> **WHAT THIS TASK INVOLVES**
Copy out precisely the lines beginning at the line that contains "Continue the Blender" and ending at the line that contains "handle('grab_handle', P, .009, M['char'], 'dark", including both.

-- Start DATA TO PROCESS --

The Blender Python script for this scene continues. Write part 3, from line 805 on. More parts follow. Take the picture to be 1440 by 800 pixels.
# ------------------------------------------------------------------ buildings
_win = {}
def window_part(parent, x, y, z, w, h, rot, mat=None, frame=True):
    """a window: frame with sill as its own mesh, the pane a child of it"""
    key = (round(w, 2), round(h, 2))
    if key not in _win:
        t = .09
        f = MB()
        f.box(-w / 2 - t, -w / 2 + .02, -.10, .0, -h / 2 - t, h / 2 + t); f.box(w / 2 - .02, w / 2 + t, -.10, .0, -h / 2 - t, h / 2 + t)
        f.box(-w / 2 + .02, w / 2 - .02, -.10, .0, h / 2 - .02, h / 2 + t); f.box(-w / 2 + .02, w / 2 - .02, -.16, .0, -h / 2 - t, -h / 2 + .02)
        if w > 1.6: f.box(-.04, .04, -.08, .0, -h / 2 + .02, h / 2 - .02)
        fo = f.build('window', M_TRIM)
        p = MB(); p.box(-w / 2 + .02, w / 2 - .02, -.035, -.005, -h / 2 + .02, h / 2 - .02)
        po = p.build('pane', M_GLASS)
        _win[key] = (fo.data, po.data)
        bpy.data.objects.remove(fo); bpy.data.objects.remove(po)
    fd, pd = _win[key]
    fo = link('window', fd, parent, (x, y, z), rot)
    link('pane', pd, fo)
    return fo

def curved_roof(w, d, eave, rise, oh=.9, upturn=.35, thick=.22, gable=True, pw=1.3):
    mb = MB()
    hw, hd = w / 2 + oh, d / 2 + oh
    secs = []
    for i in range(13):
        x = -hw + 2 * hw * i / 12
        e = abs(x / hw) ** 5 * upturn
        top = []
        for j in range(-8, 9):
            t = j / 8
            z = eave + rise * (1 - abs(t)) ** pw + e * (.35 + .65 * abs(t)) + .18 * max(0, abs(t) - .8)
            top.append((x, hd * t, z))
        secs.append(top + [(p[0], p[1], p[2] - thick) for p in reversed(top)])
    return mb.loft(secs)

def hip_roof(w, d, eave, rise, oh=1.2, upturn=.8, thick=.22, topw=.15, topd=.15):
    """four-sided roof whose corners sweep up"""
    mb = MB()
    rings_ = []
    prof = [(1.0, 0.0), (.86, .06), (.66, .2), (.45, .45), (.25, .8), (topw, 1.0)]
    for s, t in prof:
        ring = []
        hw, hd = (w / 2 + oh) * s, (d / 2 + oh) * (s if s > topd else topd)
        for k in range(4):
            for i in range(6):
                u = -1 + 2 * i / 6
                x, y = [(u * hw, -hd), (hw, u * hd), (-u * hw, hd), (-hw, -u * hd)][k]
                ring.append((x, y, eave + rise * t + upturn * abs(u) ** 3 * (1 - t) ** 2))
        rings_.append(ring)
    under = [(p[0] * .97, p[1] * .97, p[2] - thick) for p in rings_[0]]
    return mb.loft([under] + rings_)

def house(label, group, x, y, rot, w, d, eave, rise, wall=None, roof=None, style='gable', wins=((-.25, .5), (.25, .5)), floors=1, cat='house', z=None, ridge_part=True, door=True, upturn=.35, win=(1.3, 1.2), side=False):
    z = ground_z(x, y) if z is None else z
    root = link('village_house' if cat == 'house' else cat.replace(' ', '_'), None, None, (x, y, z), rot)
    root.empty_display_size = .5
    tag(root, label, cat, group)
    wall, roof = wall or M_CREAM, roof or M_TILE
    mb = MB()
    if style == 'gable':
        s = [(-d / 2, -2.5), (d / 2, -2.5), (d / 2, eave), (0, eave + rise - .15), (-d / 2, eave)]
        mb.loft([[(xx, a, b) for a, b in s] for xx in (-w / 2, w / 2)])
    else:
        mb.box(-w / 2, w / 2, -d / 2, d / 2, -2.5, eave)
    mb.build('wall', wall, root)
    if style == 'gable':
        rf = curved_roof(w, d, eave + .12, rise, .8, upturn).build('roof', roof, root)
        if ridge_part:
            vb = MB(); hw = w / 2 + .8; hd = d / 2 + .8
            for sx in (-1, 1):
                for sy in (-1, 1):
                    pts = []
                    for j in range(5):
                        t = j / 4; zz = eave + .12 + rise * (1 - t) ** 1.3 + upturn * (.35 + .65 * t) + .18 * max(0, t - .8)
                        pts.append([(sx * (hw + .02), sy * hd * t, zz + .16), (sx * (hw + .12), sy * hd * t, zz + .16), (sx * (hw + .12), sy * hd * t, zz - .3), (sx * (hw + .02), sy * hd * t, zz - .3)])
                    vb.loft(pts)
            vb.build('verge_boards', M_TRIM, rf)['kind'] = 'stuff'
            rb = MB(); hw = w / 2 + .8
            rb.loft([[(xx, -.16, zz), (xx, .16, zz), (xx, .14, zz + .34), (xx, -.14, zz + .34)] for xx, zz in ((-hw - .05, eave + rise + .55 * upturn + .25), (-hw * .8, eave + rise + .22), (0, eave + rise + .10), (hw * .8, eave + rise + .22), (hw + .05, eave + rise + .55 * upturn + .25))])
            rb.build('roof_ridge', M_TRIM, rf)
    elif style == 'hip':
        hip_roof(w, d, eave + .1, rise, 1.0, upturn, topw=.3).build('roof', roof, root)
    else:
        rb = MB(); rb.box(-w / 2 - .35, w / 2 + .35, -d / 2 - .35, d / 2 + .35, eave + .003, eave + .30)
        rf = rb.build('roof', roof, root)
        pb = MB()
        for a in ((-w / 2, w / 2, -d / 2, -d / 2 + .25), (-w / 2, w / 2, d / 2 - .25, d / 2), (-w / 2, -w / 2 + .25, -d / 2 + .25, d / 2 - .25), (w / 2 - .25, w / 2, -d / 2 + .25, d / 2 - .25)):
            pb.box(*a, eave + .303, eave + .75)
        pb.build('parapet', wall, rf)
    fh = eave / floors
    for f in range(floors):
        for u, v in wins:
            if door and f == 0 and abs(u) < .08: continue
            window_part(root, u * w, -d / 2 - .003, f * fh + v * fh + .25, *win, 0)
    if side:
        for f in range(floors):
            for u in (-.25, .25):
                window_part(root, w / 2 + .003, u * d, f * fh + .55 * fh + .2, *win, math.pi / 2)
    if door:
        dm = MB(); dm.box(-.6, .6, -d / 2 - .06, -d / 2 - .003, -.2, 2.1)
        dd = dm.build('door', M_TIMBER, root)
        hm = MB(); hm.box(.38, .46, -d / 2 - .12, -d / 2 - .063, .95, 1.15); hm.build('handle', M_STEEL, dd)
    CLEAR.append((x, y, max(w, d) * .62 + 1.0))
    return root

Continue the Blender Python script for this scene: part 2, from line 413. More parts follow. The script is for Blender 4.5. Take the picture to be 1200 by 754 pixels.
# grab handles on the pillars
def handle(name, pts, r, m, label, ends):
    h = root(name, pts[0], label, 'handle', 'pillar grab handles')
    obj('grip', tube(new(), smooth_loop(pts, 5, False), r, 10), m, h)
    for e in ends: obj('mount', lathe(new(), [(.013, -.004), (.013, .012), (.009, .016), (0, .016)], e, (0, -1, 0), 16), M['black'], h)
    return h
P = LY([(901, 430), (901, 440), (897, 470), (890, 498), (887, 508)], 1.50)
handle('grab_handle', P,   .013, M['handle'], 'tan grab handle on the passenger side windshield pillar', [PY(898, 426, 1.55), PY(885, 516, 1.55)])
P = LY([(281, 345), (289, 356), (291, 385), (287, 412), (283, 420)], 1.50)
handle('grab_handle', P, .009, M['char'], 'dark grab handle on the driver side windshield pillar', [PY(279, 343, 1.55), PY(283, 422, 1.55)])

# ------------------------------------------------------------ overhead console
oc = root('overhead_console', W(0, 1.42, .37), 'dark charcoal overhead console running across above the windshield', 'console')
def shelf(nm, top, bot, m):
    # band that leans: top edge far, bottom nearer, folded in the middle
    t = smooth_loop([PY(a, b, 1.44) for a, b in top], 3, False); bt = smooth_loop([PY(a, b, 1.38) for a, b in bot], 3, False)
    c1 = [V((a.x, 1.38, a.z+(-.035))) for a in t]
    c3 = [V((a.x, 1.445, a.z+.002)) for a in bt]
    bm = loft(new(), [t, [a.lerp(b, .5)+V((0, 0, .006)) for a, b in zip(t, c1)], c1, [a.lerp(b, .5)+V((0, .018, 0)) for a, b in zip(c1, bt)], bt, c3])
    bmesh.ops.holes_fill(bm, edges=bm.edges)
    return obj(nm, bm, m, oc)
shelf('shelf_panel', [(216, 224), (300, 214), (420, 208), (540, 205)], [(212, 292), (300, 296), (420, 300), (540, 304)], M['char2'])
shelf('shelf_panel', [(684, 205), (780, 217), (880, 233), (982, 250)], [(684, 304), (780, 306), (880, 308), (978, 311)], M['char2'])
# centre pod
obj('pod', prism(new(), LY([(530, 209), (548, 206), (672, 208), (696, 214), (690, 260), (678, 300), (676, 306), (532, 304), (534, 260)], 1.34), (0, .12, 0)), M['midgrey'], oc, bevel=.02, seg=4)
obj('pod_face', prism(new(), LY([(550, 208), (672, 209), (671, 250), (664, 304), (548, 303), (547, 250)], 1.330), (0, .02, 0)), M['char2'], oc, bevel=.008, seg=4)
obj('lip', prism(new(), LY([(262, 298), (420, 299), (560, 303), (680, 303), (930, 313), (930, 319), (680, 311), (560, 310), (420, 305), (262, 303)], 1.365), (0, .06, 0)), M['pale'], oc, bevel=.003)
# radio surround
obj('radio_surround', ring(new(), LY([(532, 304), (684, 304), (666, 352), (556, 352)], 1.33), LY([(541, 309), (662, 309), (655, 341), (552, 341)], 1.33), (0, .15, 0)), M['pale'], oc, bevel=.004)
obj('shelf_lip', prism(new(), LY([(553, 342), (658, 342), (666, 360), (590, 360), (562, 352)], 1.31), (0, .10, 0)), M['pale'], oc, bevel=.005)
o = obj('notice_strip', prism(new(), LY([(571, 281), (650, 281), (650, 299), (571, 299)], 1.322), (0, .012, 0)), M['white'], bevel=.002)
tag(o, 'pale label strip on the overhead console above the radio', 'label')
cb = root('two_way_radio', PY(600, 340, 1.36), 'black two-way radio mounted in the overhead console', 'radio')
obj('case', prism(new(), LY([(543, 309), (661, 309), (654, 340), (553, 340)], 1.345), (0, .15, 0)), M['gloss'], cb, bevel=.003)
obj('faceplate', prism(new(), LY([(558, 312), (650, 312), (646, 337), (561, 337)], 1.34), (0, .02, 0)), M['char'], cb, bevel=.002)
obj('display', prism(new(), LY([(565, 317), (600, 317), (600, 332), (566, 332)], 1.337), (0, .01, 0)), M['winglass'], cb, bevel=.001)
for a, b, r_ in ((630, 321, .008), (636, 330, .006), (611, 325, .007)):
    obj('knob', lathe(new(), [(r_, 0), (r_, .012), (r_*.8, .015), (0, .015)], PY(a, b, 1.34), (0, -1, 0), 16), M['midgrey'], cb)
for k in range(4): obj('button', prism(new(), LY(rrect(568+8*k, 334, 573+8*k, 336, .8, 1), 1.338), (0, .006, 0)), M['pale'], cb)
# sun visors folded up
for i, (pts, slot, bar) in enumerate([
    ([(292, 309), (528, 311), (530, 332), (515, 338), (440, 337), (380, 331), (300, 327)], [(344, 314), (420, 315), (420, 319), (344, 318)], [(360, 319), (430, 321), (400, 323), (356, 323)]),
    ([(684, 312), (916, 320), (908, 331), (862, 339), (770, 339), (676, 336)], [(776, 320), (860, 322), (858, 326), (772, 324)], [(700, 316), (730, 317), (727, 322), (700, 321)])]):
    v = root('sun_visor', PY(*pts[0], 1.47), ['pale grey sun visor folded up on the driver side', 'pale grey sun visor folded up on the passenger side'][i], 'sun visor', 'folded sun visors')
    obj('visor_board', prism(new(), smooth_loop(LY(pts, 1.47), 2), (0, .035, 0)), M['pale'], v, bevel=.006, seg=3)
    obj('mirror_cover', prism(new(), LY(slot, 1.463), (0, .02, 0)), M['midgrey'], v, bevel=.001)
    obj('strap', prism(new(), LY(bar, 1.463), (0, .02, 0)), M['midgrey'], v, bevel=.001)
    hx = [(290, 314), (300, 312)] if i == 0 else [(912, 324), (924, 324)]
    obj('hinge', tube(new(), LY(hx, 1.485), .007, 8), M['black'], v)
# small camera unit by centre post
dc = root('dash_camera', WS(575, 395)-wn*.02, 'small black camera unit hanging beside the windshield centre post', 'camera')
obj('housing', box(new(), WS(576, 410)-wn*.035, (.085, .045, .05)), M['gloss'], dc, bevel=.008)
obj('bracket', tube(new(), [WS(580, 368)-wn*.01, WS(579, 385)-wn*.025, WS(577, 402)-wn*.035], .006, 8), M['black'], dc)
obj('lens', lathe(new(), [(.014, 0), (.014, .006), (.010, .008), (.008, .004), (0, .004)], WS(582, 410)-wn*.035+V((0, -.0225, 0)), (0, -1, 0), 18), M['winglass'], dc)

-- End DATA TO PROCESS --

> **CORRECT RESPONSE**
Continue the Blender Python script for this scene: part 2, from line 413. More parts follow. The script is for Blender 4.5. Take the picture to be 1200 by 754 pixels.
# grab handles on the pillars
def handle(name, pts, r, m, label, ends):
    h = root(name, pts[0], label, 'handle', 'pillar grab handles')
    obj('grip', tube(new(), smooth_loop(pts, 5, False), r, 10), m, h)
    for e in ends: obj('mount', lathe(new(), [(.013, -.004), (.013, .012), (.009, .016), (0, .016)], e, (0, -1, 0), 16), M['black'], h)
    return h
P = LY([(901, 430), (901, 440), (897, 470), (890, 498), (887, 508)], 1.50)
handle('grab_handle', P,   .013, M['handle'], 'tan grab handle on the passenger side windshield pillar', [PY(898, 426, 1.55), PY(885, 516, 1.55)])
P = LY([(281, 345), (289, 356), (291, 385), (287, 412), (283, 420)], 1.50)
handle('grab_handle', P, .009, M['char'], 'dark grab handle on the driver side windshield pillar', [PY(279, 343, 1.55), PY(283, 422, 1.55)])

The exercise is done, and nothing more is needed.